One of the most controversial debates from recent observational analyses concerns the development of supergradient flows in the eyewall of hurricanes (e.g., Willoughby 1990, 1991; Gray 1991). In this study, the radial momentum and the absolute angular momentum (AAM) budgets are calculated using a dynamically consistent dataset from a 72-h, high-resolution (Dx = 6 km), explicit simulation of Hurricane Andrew (1992) (see Liu et al. 1997).

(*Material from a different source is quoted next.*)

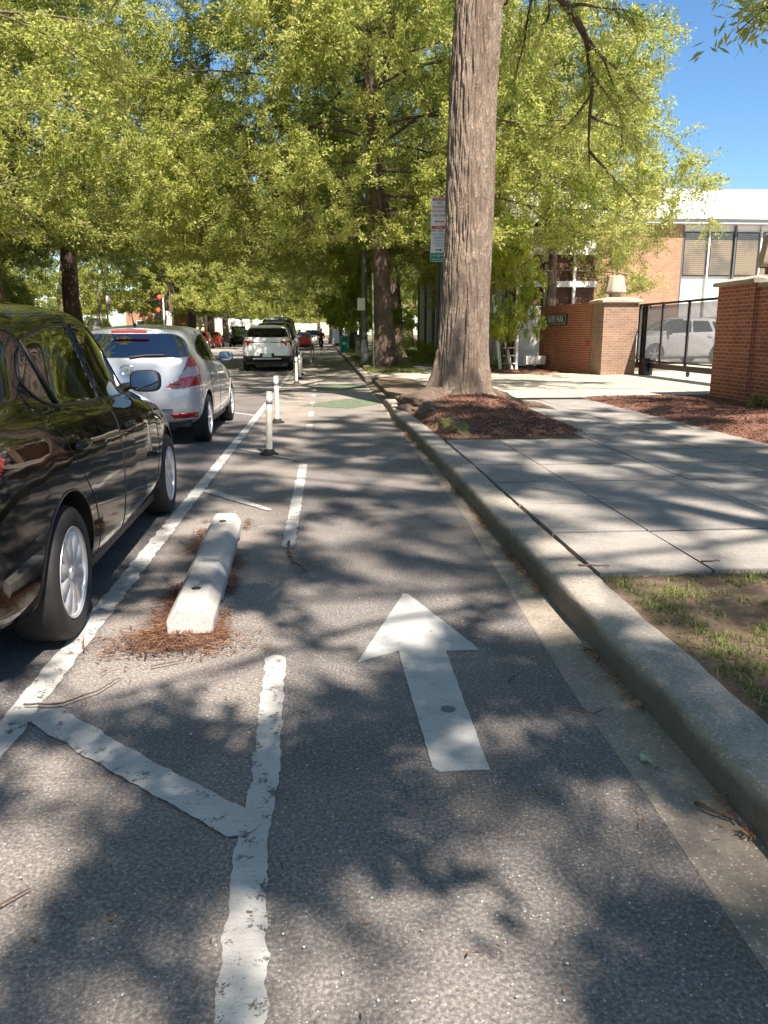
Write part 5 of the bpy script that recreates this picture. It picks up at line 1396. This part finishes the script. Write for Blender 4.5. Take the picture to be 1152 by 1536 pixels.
# cyclist riding away
J = [(0, 0, .93), (0, .14, 1.12), (0, .30, 1.33), (0, .36, 1.42), (.17, .30, 1.32), (.23, .42, 1.10), (.22, .60, 1.02), (-.17, .30, 1.32), (-.23, .42, 1.10), (-.22, .60, 1.02), (.09, .03, .88), (.10, .34, .66), (.10, .16, .30), (.11, .29, .25), (-.09, .03, .88), (-.10, .38, .80), (-.10, .24, .44), (-.11, .37, .40), (.22, .67, 1.0), (-.22, .67, 1.0)]
cy = person('cyclist', (-.12, 56, .01), 0, J, E_, Rr, [(cloth('dark_red_top', (.16, .02, .03)), lambda c: c.z > 1.0 and c.y < .38 and abs(c.x) < .24 and c.z < 1.40), (cloth('black_shorts', (.02, .02, .022)), lambda c: c.z > .62 and c.y < .42 and abs(c.x) < .2 and c.z <= 1.0), (DARK, lambda c: c.y > .2 and c.z < .33)], 'cyclist in a dark red top and black shorts riding away in the bike lane')
head(cy, (0, .43, 1.53)); hm = MB().lathe([(.105, .02), (.1, .07), (.07, .13), (0, .15)], 16, Matrix.Translation((0, .43, 1.53))); hm.build('helmet', cloth('helmet_blue', (.08, .1, .3)), cy, smooth=True)
bk = empty('bicycle', (-.12, 56, 0), 0, 'dark bicycle under the cyclist in the bike lane', 'bicycle')
for y in (-.36, .68):
    w = empty('wheel', (0, y, .345)); w.parent = bk
    MB().tube([(0, .33 * math.cos(a), .33 * math.sin(a)) for a in np.linspace(0, 2 * PI, 33)[:-1]], .018, 6, closed=True).build('tyre', RUBBER, w, smooth=True)
    sp = MB()
    for k in range(14): a = k * PI / 7; sp.tube([(0, 0, 0), (0, .32 * math.cos(a), .32 * math.sin(a))], .003, 3)
    sp.build('spokes', GALV, w)
fr = MB(); A_, B_, C_, D_, E2 = (0, -.36, .345), (0, .08, .30), (0, -.06, .82), (0, .50, .86), (0, .68, .345)
for p, q in ((A_, B_), (B_, C_), (A_, C_), (C_, D_), (B_, D_), (D_, E2)): fr.tube([p, q], .017, 6)
fr.build('frame', BLACKM, bk); MB().tube([(-.26, .62, 1.0), (-.15, .52, .98), (0, .50, .97), (.15, .52, .98), (.26, .62, 1.0)], .014, 6).build('handlebar', BLACKM, bk)
MB().tube([(0, .5, .84), (0, .5, .97)], .015, 6).build('stem', BLACKM, bk)
MB().box((0, -.08, .87), (.13, .26, .05), taper=.8).build('saddle', DARK, bk, bevel=.02)
MB().tube([(.12, .16, .24), (.05, .08, .3), (-.05, .08, .3), (-.12, .24, .38)], .012, 6).build('crank', GALV, bk)

# ------------------------------------------------------------------ signs and poles
def facing(x, y, z, ry):        # text plane whose reading side looks towards -y, turned by ry about Z
    return Matrix.Translation((x, y, z)) @ Matrix.Rotation(ry, 4, 'Z') @ Matrix.Rotation(PI / 2, 4, 'X')
def plate(t, nm, w, h, M, mat, r=.03):
    return MB().prism(rounded([(-w / 2, -h / 2), (w / 2, -h / 2), (w / 2, h / 2), (-w / 2, h / 2)], r), -.002, .002, M, mat).build(nm, None, t)
SWH = simple('sign_white', (.70, .70, .70), .5, var=.04); SRED = simple('sign_red', (.55, .03, .06), .5, var=.06); SGR = simple('sign_green', (.01, .22, .12), .5, var=.06); SBL = simple('sign_black', (.03, .03, .03), .5, var=0)
sp = empty('sign_pole', (2.02, 14.15, 0), 0, 'black pole carrying two parking signs, half hidden by the huge oak', 'sign post')
MB().tube([(-.05, 0, .12), (-.02, 0, 1.8), (.02, 0, 3.6)], .032, 10).build('pole', BLACKM, sp)
t1 = tag(empty('parking_sign'), 'white and red no standing or parking sign, upper of the two on the black pole', 'sign')
X1, X2, Y1, RZ = 1.99, 1.985, 14.10, -.30
M = facing(X1, Y1, 3.315, RZ) @ Matrix.Rotation(-.03, 4, 'Z'); W1, H1 = .285, .52
plate(t1, 'panel', W1, H1, M, SWH)
def bar(t, nm, cx, cy, w, h, M, mat, dz=.0035): return MB().box((cx, cy, dz), (w, h, .002)).build(nm, mat, t) if False else MB().prism(rounded([(cx - w / 2, cy - h / 2), (cx + w / 2, cy - h / 2), (cx + w / 2, cy + h / 2), (cx - w / 2, cy + h / 2)], .006, 3), dz - .001, dz, M, mat).build(nm, None, t)
T = lambda s, dy, dx=0, dz=.0045: M @ Matrix.Translation((dx, dy, dz))
bar(t1, 'red_band', 0, .225, .25, .045, M, SRED); bar(t1, 'red_band', 0, -.222, .255, .05, M, SRED)
for s, sz, dy, mt in (('TOW AWAY', .038, .225, SWH), ('NO', .062, .165, SBL), ('STANDING', .052, .10, SRED), ('OR PARKING', .044, .035, SRED), ('ANYTIME', .052, -.035, SBL), ('ZONE', .04, -.222, SWH)):
    text_mesh(s, sz, 'lettering', mt, t1, T(s, dy), .0006)
def arrow(t, cx, cy, L, s, M, mat):
    MB().prism([(cx - s * L / 2, cy), (cx - s * (L / 2 - .035), cy + .022), (cx - s * (L / 2 - .035), cy + .008), (cx + s * L / 2, cy + .008), (cx + s * L / 2, cy - .008), (cx - s * (L / 2 - .035), cy - .008), (cx - s * (L / 2 - .035), cy - .022)][::s], .003, .0045, M, mat).build('arrow', None, t)
arrow(t1, 0, -.13, .17, 1, M, SRED)
t2 = tag(empty('parking_sign'), 'white and green two hour parking sign, lower of the two on the black pole', 'sign')
M = facing(X2, Y1, 2.79, RZ) @ Matrix.Rotation(-.02, 4, 'Z'); plate(t2, 'panel', .28, .50, M, SWH)
bar(t2, 'border', 0, .235, .24, .005, M, SGR)
for s, sz, dy in (('TWO HOUR', .046, .19), ('PARKING', .046, .135), ('7 AM-6:30 PM', .03, .088), ('MONDAY-FRIDAY', .028, .045), ('& SATURDAY', .028, .005)): text_mesh(s, sz, 'lettering', SGR, t2, T(s, dy), .0006)
arrow(t2, 0, -.06, .12, -1, M, SBL)
bar(t2, 'green_band', 0, -.175, .27, .135, M, SGR); text_mesh('6', .07, 'lettering', SWH, t2, T('', -.155), .0006); text_mesh('EXC    ZONE', .032, 'lettering', SWH, t2, T('', -.15), .0006); text_mesh('PERMIT HOLDERS', .026, 'lettering', SWH, t2, T('', -.215), .0006)

lp = empty('lamp_post', (1.62, 32.0, .13), 0, 'dark grey street lamp post with a pale wide base beside the second street tree', 'street lamp')
MB().lathe([(.16, 0), (.155, .9), (.13, .95), (.11, 1.0)], 8, Matrix()).build('base', simple('pale_base', (.20, .215, .22), .6, var=.15), lp)
MB().lathe([(.115, 1.0), (.09, 5), (.07, 9)], 8).build('shaft', GREYM, lp)
b = MB(); b.tube([(0, 0, 8.8), (-1.2, 0, 9.4), (-2.6, 0, 9.5)], .05, 8); b.build('arm', GREYM, lp); MB().box((-2.9, 0, 9.45), (.7, .3, .16)).build('lamp_head', GREYM, lp, bevel=.05)
sg2 = tag(empty('street_sign'), 'small white sign fixed to the grey lamp post', 'sign'); M = facing(1.50, 31.86, 2.45, -.2); plate(sg2, 'panel', .30, .46, M, SWH)
tp = empty('thin_post', (0, 0, 0), 0, 'thin pale green post just left of the second street tree trunk', 'post'); MB().tube([(1.72, 27.6, .1), (1.68, 27.6, 3.3)], .028, 8).build('pole', simple('faded_green', (.22, .27, .20), .6), tp)
ms = empty('signal_mast', (1.35, 78, .13), 0, 'tall white mast with a white sign near its top, beyond the green bin', 'mast'); MB().tube([(0, 0, 0), (0, 0, 6.8)], .09, 8).build('pole', WHITE, ms)
MB().box((.03, -.1, 5.2), (.62, .03, .72)).build('panel', SWH, ms)
os_ = empty('work_sign', (1.0, 70, .13), 0, 'orange sign above a white board at the kerb beyond the bin', 'sign'); MB().box((.12, 0, 1.95), (.68, .03, .55)).build('orange_panel', simple('orange', (.75, .33, .02), .6), os_)
MB().box((.1, .02, 1.0), (.6, .03, 1.2)).build('white_panel', OFFW, os_); MB().tube([(0, .06, 0), (0, .06, 2.2)], .03, 6).build('pole', GALV, os_)
bn = empty('litter_bin', (1.42, 54.5, .13), 0, 'teal green litter bin with a pale label at the kerb', 'bin')
MB().lathe([(.24, 0), (.27, .1), (.30, .85), (.31, .95), (.27, 1.02), (.2, 1.04), (.2, .98), (0, .98)], 20).build('drum', simple('teal', (.01, .30, .22), .5), bn, smooth=True, autos=40)
MB().box((-.02, -.305, .58), (.2, .012, .16)).build('paper_label', SWH, bn)
cb = empty('utility_cabinet', (2.35, 50, .13), 0, 'grey utility cabinet behind the slim red trunk of the young tree', 'cabinet'); MB().box((0, 0, .55), (.75, .5, 1.1)).build('housing', GREYM, cb, bevel=.02); MB().box((0, 0, 1.12), (.82, .57, .05)).build('lid', GREYM, cb); MB().box((0, -.256, .55), (.6, .01, .9)).build('door', simple('cabinet_door', (.14, .15, .15), .6), cb)
gl = empty('globe_lamp', (6.35, 28.2, .13), 0, 'round white globe lamp on a thin pole in the leaves right of the big trunk', 'street lamp'); MB().tube([(0, 0, 0), (0, 0, 5.3)], .04, 8).build('pole', BLACKM, gl)
b = MB(); b.lathe([(0, -.17), (.1, -.14), (.165, -.05), (.17, 0), (.165, .05), (.1, .14), (0, .17)], 20, Matrix.Translation((0, 0, 5.5))); b.build('globe', simple('opal_globe', (.85, .85, .85), .3), gl, smooth=True)
# far left: traffic signal, sign post
ts = empty('traffic_signal', (-13.3, 70.5, .13), 0, 'pale signal post with two red lights at the far left corner', 'traffic light')
MB().tube([(0, 0, 0), (0, 0, 4.2)], .075, 8).build('pole', OFFW, ts)
RL = bpy.data.materials.new('red_signal_light'); RL.use_nodes = True; RL.node_tree.nodes['Principled BSDF'].inputs['Emission Color'].default_value = (1, .05, .02, 1); RL.node_tree.nodes['Principled BSDF'].inputs['Emission Strength'].default_value = 1.5; RL.node_tree.nodes['Principled BSDF'].inputs['Base Color'].default_value = (.6, .02, .01, 1)
for (x, z) in ((-.25, 3.9), (-.40, 2.85)):
    h = MB(); h.box((x, -.12, z), (.36, .22, .95)); hs = h.build('housing', BLACKM, ts, bevel=.03)
    MB().lathe([(.16, 0), (.12, .03), (0, .05)], 16, Matrix.Translation((x, -.235, z + .29)) @ Matrix.Rotation(PI / 2, 4, 'X')).build('red_light', RL, hs)
    for q in (0, -.29): MB().lathe([(.11, 0), (0, .02)], 16, Matrix.Translation((x, -.235, z + q)) @ Matrix.Rotation(PI / 2, 4, 'X')).build('dark_lens', DARK, hs)
MB().box((.42, -.1, 2.3), (.45, .03, 1.5)).build('sign_panel', OFFW, ts)
ps = empty('sign_post', (-13.3, 50, .13), 0, 'weathered pale post with a white board beside the left street trees', 'sign post'); MB().tube([(.15, 0, 0), (.15, 0, 3.6)], .09, 8).build('pole', simple('weathered_wood', (.42, .36, .28), .8), ps); MB().box((-.2, -.1, 1.75), (.62, .03, .7)).build('panel', OFFW, ps)
ps2 = empty('sign_post', (-13.3, 46, .13), 0, 'taller thin pale pole right of the white board on the left', 'sign post'); MB().tube([(1.6, 0, 0), (1.6, 0, 4.6)], .05, 8).build('pole', simple('weathered_wood', (.45, .40, .32), .8), ps2); MB().box((1.75, -.06, 3.0), (.3, .03, .42)).build('panel', OFFW, ps2)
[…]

It is found from the radial momentum budget that the centrifugal force overcompensates the radial pressure gradient force in the sloping eyewall, leading to systematic supercyclostrophic acceleration. Adding the Coriolis force modifies little the outward (i.e., supergradient) acceleration, because this term is one order of magnitude smaller than the centrifugal force in the eyewall. The most intense supergradient acceleration exceeds 250 m s-1 h-1 and amounts to about 1/3 of the centrifugal force. It coincides with a pronounced radial outflow of greater than 9 m s-1 near the radius of maximum wind (RMW) at an altitude of 800 m. This result confirms the significant supergradient flows observed inside and near the RMW by Gray and Shea (1973), although our magnitudes are about half of theirs. Our result is also consistent with the fact that the radial outflow accelerates outward with height in the sloping eyewall until reaching the upper outflow layer and then the supergradient acceleration decreases outward. This implies that air parcels will tend to accelerate outward as they ascend in the eyewall with its maximum acceleration in the core of sloping updrafts.
To gain insight into the generation of supergradient flow, the AAM budgets are performed to examine the dominance of the centrifugal force in the eyewall. It is found that the inward horizontal advection by the low-level inflow increases the AAM, particularly so toward the RMW due to increases in both the radial and tangential winds. The magnitude of this advective process exceeds that of frictional dissipation. The horizontal advection of AAM accounts for the development of the maximum tangential wind (> 80 m s-1) near the top of the boundary layer. The vertical advection by the updrafts then transports the AAM upwards to spin up the tangential winds in the eyewall. The local centrifugal force in turn increases to cause a supergradient imbalance and the development of radial outflow in the eyewall. In the present case, the supergradient tendency could be as large as the radial pressure gradient force at the RMW.
References
Gray, W.M., 1991: Comments on ?Gradient balance in tropical cyclones?. J. Atmos. Sci., 48, 1201-1208.
Gray, W.M. and D. Shea, 1973: The hurricane?s inner-core region. Part II: Thermal stability and dynamical characteristics. J. Atmos. Sci., 30, 1544-1564.
Liu, Y., D.-L. Zhang and M.K. Yau, 1997: A multiscale numerical study of Hurricane Andrew (1992). Part I: Explicit simulation and verification. Mon. Wea. Rev., 125, 3073-3093.
Willoughby, H.E., 1990: Gradient balance in tropical cyclones. J. Atmos. Sci., 47, 265-274.
Willoughby, H.E., 1991: Reply. J. Atmos. Sci., 48, 1209-1212.